The C128 came standard with a Z80 as a secondary processor. (Would have been more useful for me if they'd also had an 8" floppy drive so I could have easily gotten stuff to my parents' CP/M machine at work.)
The C128 is a really bizarre beast - it actually "boots" with the Z-80 in control initially, and uses that to check for a CP/M disk in the drive, a C-64 cartridge in the cartridge port, or if you hold down the Commodore key, and uses that to determine whether to go into CP/M mode, C128 mode or C64 mode on startup...
During CP/M operation, some BIOS functionality actually causes a context switch from the Z-80 to the 8502 and back...
It really is. It's a fantastic looking machine but the internals are just bonkers.
The reason for the internal Z80 was that Commodore had sold all these CP/M plugin cartridges that actually had a Z80 in them, but they drew too much power and the C128 engineers pretty much unilaterally decided it was cheaper to just build in the second chip than sort out the power issue [0].
The story of how this machine was designed and built is quite hair-raising and the likes of which I doubt we'll ever see again!

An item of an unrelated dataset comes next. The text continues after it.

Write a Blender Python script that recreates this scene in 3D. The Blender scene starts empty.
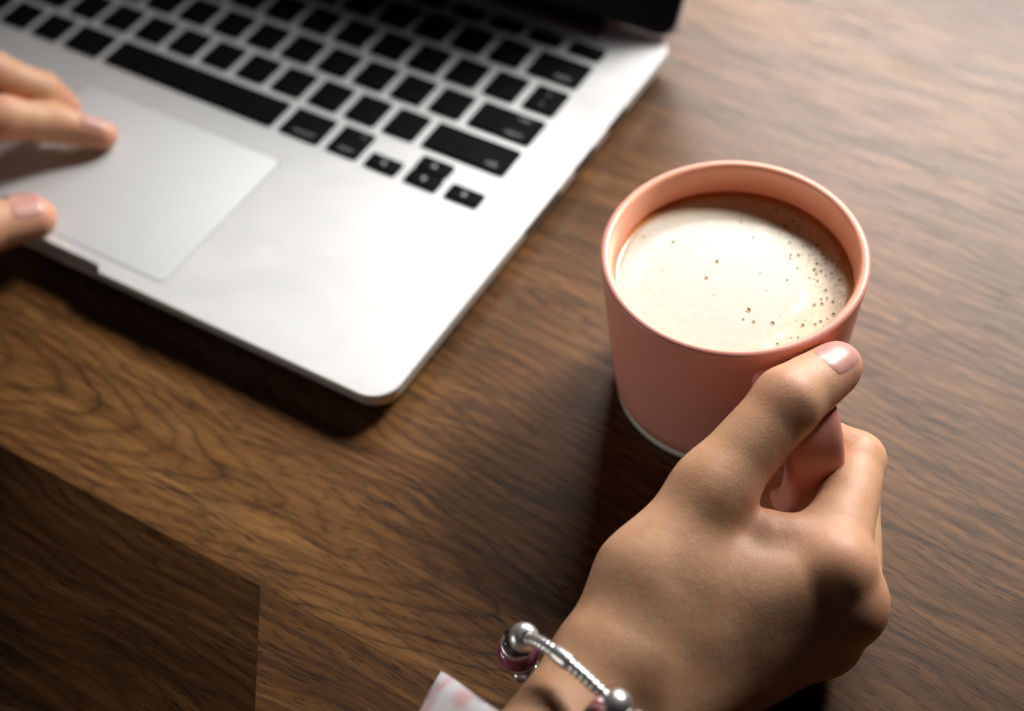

> An actual Commodore 256 was designed, but never built, thank goodness
I have to disagree with "thank goodness". David's source is undoubtedly Brian Bagnall's "Amiga Years" follow-up to his Commodore book. He leaves out many tantalizing details. The C256, codenamed BMW, was being designed by Dave Haynie with Dave DiOrio on the team. These are really brilliant guys and they were putting together a beautiful machine that was never intended to replace the C64, mind you. It was another product family altogether.
But they did release the CBM 256, with an optional 8088 or Z80 daughterboard: http://www.zimmers.net/cbmpics/cb3s.html
Oh, to be a fly on the wall at all of those meetings of computer manufacturers where they asked the engineers "why can't we run PC software too?"